I play Magic the gathering. I play a lot of Magic. I do not think there has been a day the last five years where I have not had a deck in my hands trying to tune it to perfection. I lay plans and strategies while bike riding to my studio. All in all, lots of Magic on my mind.

In the format I am playing called Commander, a legendary creature is really important. Its the General for your deck and the character the whole strategy evolves around. So every time I get an art assignment for a legendary card my excitement shoots through the roof. This specific card is AMAZINGLY good. And I couldn’t be more happy to finally build a deck around my own card art that can actually kick some ass at the table. Let me introduce you to Obeka, Crude Chronologist. 

 

When giving the assignment I knew something was up and that the card might be potentially good. The description called for a female Ogre Wizard punching time…uhhhhhh what?

 

Smashing time or punching a whole in time, something like that. I imagine that ogre wizards have a less subtle way of using magic than waving a wand. So they use forceful gestures. 

 

I started sketching to see if I could find a striking pose, so to speak, that would make it a dynamic painting. I start with thumbs until I feel I hit something I can use. Then most of the time I just refine the thumb and that’s it. I will not start fine sketching until the idea is approved. As you can see in my thumb 1- 6 I was trying to nail the throwing a punch pose and the attitude of an ogre wizard. And I did not quite like any of them. My problem was that they were either focused too much on the actual punching gesture or too little. In my mind I was very deliberate around painting cool portraits. Since it’s a legendary character we need to see her in full figure with an emotional connection. 

 

A cool character portrait so to speak, but the more I was angling at the punching pose the less I was able to make her look cool. # 2 I think is the one that might be showing the time punch the best, but the character the least. # 3 and 4 I think they were great poses with the face clear, but they seemed masculine. I liked # 1 a lot. My son came up with the idea that she should have an hourglass around the neck as a kind of medallion to represent time. And in order for me to make her look wizardry I gave her a dragon familiar. # 5 had something too because it would give me the best opportunity to show her face and make us connect to the character. And the foreshortening of the fist and arm i quite liked too. I tried to compile the features I liked into a sketch and ended up with 2 choices. My art director Andrew Valas asked me to go with the one with the foreshortening fist but to lose the dragon familiar. My next step is to fine sketch the character. I gave her Mohawk and facial runes and turned the familiar into a cape made out of dragon wings. That way I had almost the same silhouette as if the dragon was still perched on her shoulders. I still had no idea how to solve the shards of time being shattered by her punch but I started on the painting anyways. I figured I would solve it as I went along.

 

 

 

 

I wanted the painting to be colorful and chose red for her hair to get a good contrast to her green skin. Instead of painting all her skin green I like to make a color difference like this sand color on her chin and cheeks and palms. It resembles most animal colorations and just seems more natural than a simple color tone all over. It adds interest and I think especially in the clenched fist it  makes the reading of the fingers and hand better. I went with full daylight and lots of warm bounce light.

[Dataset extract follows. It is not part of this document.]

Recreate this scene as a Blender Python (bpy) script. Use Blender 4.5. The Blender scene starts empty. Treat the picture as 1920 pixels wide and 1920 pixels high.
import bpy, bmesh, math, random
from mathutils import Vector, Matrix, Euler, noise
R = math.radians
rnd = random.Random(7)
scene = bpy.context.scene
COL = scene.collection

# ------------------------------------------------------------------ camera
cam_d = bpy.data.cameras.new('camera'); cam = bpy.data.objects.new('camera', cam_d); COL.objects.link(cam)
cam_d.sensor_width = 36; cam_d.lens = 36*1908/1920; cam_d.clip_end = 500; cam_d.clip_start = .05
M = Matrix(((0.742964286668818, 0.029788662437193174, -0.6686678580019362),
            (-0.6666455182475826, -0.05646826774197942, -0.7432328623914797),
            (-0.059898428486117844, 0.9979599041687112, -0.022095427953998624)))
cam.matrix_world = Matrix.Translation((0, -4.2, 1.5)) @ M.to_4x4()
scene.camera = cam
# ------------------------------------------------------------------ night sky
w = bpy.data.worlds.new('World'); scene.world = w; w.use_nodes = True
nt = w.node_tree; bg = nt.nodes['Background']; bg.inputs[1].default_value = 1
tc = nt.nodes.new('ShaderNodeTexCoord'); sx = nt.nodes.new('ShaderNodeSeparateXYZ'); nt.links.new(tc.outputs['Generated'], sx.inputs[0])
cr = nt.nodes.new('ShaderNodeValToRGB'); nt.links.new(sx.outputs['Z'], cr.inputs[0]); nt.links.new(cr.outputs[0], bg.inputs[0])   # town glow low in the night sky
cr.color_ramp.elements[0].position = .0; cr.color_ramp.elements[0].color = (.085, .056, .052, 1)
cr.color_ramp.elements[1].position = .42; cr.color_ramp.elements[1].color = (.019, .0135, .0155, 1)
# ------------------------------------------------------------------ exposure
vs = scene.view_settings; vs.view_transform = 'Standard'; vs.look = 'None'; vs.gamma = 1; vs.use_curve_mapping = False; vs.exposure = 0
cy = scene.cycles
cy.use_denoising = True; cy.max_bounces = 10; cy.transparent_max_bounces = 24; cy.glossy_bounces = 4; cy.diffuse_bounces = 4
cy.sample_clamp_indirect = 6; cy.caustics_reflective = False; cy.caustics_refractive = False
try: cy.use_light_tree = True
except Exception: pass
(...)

version without the mirror shards glued in

 

My way of solving the “time” visual, I chose a bunch of shards as if she was shattering reality. I had this cool idea that I was going to paint in different faces of her as a kid as an old Ogre woman and I even contemplated painting in a huge egg to show the time reversed for the dragon cape. But, when I had finished all the of the image around the shards, I realized that it would be a completely messy and unreadable image if i did that: Already it had a very colorful outlook and there was no way one would be able to clearly see and even less understand if I painted a 3 year old ogre kid in one shard and an old ogre in another. The idea was fine but reality something else. So, I had to do something more simple, something that would stay within the palette and that would keep the image readable. So I copied a bunch of elements from around the image into the shards in photoshop. I printed the shards out and glued them unto the painting adding some more strokes of acrylics on top, 

I am not sure I solved the “time” punching well enough. To me it kind of looks like she is smashing a mirror. But with  the character portrait I did all right – and that was the main thing for me. If I ever get a chance to paint this girl again I will give her Time Magic a bigger scene.